A integração de novos agentes económicos, o emprego de diferentes recursos e veículos organizacionais (e.g., projeto, mobilização de trabalhadores, investimento financeiro), a vigência de diferentes horizontes de representação de um processo de expansão, apresenta a internacionalização de empresas em Portugal, no momento presente, como uma realidade dual (processos tradicionais/incrementais e processos emergentes/não-lineares), marcado por um globalismo a la carte, a procura de reversibilidade e portabilidade (leveza de risco e exposição), consumada pela heterogeneidade de meios empregues na resposta a um mesmo desígnio (globalista): afirmar (poder afirmar) o mundo como referência de atuação.

Notas

[1] Amador, J. & Cabral, M. C. (2014), A economia portuguesa no contexto global, in F. Alexandre, P. Bação, P. Lains, M. Martins, M. Portela, & M. Simões (orgs.), A economia portuguesa na União Europeia: 1986-2010, Coimbra: Conjuntura Actual Editora.

[2] Banco de Portugal (2015). Análise das empresas do sector exportador em Portugal. Lisboa: Banco de Portugal.

[3] Fernandes, F. (2017). Os exportadores portugueses. Lisboa: Fundação Francisco Manuel dos Santos.

[4] Kuivalainen, O., Sundqvist, S., Saarenketo, S., &; McNaughton, R. (2012). Internationalization patterns of small and medium-sized enterprises. International Marketing Review, 29 (5), 448 – 465.

[5] Johanson, J. & Vahlne, J-E. (1977). The internationalization process of the firm: A model of knowledge development and increasing foreign market commitments. Journal of International Business Studies, 8, 23-32.

[6] Oviatt, B. & McDougall, P. (1994). Toward a theory of international new ventures. Journal of International Business Studies, 45–64.

[7] Coelho, João Vasco (2018). ‘Eu já venho: A expatriação organizacional como experiência de recomposição identitária. Tese de doutoramento, Lisboa: ISCTE-IUL.

[8] Bell, J., McNaughton, R., & Young, S. (2001). ‘Born-again global’ firms – an extension to the ‘born global’ phenomenon. Journal of International Management, 7 (3), 173–189.

[9] Sheppard, M. & McNaughton, R. (2012).
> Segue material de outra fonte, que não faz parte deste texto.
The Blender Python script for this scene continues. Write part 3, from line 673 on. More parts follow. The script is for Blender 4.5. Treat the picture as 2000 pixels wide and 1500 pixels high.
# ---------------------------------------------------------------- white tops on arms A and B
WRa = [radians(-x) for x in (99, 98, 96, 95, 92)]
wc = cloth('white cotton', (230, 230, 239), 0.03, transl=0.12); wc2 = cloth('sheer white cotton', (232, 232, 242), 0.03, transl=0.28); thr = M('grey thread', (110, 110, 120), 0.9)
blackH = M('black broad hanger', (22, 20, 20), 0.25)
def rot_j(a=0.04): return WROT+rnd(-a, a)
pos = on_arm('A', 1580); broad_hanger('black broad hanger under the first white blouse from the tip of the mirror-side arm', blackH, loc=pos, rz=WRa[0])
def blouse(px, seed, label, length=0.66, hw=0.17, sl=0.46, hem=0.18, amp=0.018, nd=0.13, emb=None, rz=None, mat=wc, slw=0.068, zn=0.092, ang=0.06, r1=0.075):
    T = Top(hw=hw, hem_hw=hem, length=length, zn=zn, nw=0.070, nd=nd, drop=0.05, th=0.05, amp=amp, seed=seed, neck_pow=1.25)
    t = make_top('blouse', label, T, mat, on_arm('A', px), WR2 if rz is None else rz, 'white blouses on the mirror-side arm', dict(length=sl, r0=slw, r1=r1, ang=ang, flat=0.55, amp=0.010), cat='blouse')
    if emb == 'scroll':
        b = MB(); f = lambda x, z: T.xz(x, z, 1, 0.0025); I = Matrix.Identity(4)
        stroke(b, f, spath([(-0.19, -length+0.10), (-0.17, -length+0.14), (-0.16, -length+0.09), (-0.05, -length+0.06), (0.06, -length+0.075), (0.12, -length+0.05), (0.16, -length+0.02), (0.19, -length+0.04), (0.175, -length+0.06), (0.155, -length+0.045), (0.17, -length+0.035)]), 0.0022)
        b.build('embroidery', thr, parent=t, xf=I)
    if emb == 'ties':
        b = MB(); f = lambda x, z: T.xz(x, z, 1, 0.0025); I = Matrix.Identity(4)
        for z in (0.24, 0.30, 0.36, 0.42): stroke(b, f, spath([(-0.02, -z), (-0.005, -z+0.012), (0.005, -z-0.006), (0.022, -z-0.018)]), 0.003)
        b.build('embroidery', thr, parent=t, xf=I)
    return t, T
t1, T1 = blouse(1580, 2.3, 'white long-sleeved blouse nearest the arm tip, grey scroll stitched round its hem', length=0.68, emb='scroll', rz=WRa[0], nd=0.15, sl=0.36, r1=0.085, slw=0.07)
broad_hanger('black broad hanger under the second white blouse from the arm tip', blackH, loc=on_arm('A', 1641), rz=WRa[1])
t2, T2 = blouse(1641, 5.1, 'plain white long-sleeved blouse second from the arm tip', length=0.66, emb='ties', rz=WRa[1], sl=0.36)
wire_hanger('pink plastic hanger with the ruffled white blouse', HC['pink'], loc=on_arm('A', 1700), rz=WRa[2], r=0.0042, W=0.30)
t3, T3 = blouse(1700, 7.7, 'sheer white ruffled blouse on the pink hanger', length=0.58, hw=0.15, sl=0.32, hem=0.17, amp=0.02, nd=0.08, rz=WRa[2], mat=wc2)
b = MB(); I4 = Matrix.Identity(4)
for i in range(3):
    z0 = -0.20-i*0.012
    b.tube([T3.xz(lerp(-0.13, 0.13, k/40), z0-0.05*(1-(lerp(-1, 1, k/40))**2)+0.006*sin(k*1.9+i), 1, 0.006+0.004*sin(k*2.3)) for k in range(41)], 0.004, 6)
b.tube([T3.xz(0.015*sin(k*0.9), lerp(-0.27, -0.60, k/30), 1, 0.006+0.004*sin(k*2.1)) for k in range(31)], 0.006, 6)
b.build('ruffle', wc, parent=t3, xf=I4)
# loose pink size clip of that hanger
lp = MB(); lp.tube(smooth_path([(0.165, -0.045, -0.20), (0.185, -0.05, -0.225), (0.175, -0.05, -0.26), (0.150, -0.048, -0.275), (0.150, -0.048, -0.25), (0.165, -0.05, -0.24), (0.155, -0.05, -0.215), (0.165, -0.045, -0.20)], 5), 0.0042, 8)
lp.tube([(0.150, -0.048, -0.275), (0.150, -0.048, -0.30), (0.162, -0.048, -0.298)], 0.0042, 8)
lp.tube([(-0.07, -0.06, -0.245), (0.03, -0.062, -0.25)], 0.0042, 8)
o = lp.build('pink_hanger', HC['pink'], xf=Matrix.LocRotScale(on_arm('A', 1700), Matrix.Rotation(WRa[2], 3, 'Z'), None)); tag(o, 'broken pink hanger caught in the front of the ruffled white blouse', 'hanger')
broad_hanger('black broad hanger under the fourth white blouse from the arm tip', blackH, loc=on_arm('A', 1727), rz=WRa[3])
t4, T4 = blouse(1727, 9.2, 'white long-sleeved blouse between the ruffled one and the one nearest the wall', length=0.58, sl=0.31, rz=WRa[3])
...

Born global and born-again global firms: A comparison of internationalization patterns, in M. Gabrielsson, & V. Kirpalani (orgs.), Handbook of Research on Born Globals (pp. 46-56). Massachusetts: Edward Elgar.

[10] Vissak, T. & Francioni, B. (2013). Serial nonlinear internationalization in practice: A case study. International Business Review22 (6), pp. 951-962.